I didn't know that she didn't speak Chinese when I went to an info night and, so, made the critical mistake of asking her a question in Mandarin during a break (must have been thinking in Chinese at the time). After she snapped "speak English!" at me in front of other parents, we left early.

Sorry, but ethnic Chinese families do tend to care that the principal isn't Chinese and doesn't speak Chinese. But then her non-Chinese speaking leadership does seem to be what the great majority of YY parents, at least those I've talked to, want. So they continue to get it and that's that. Nothing you can do as an outsider but look for another ES option, and get your kid to heritage Chinese lessons and/or an immersion school in the burbs. No shortage of either for the determined, things work out.



Anonymous
Anonymous wrote:
Anonymous wrote:Nope


I didn't know that she didn't speak Chinese when I went to an info night and, so, made the critical mistake of asking her a question in Mandarin during a break (must have been thinking in Chinese at the time). After she snapped "speak English!" at me in front of other parents, we left early.
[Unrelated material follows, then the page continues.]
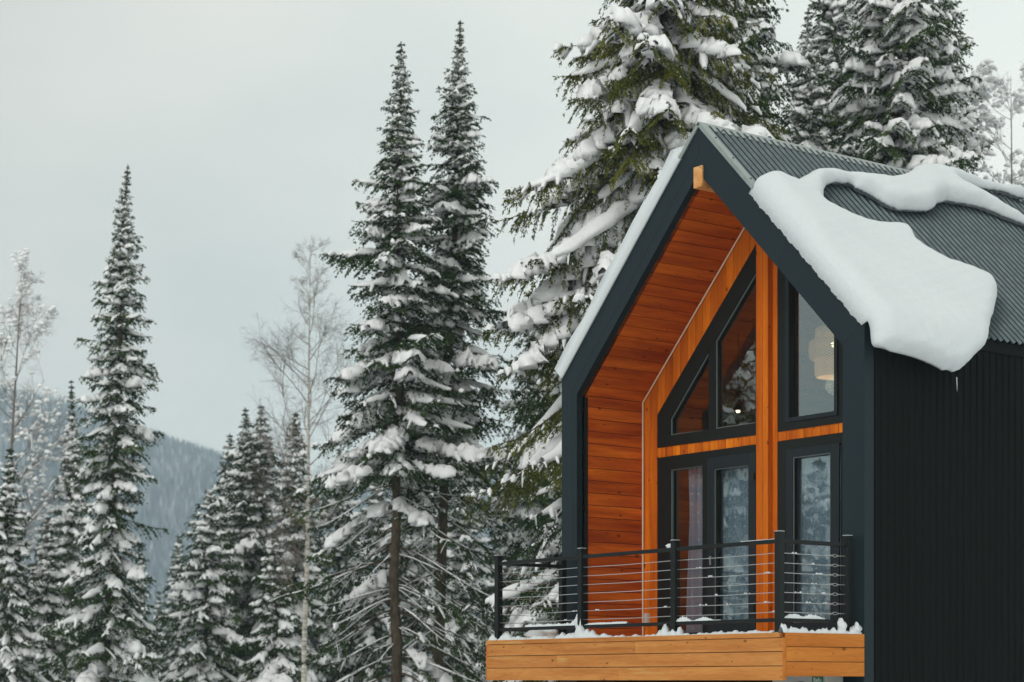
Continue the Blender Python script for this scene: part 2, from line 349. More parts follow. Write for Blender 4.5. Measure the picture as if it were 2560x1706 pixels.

Sorry, but ethnic Chinese families do tend to care that the principal isn't Chinese and doesn't speak Chinese. But then her non-Chinese speaking leadership does seem to be what the great majority of YY parents, at least those I've talked to, want. So they continue to get it and that's that. Nothing you can do as an outsider but look for another ES option, and get your kid to heritage Chinese lessons and/or an immersion school in the burbs. No shortage of either for the determined, things work out.





What is up with the Chinese parents on this thread??
Anonymous
Anonymous wrote:
Anonymous wrote:Nope


I didn't know that she didn't speak Chinese when I went to an info night and, so, made the critical mistake of asking her a question in Mandarin during a break (must have been thinking in Chinese at the time). After she snapped "speak English!" at me in front of other parents, we left early.

Sorry, but ethnic Chinese families do tend to care that the principal isn't Chinese and doesn't speak Chinese. But then her non-Chinese speaking leadership does seem to be what the great majority of YY parents, at least those I've talked to, want. So they continue to get it and that's that. Nothing you can do as an outsider but look for another ES option, and get your kid to heritage Chinese lessons and/or an immersion school in the burbs. No shortage of either for the determined, things work out.





I am curious are the principals at Cleveland, Tyler, Oyster, Munde Verde, And DC Bilingual Hispanic and Spanish. Are they fluent Spanish speakers. Is the principal at Stokes native French speaking, and or fluent. Or is this a requirement that is limited to YY and ABCs are asking for preferential treatment I don't get the hate and I am definitely not one who is overly enthralled with YY

Do the posters on DCUM just need something to bitch and disagree about.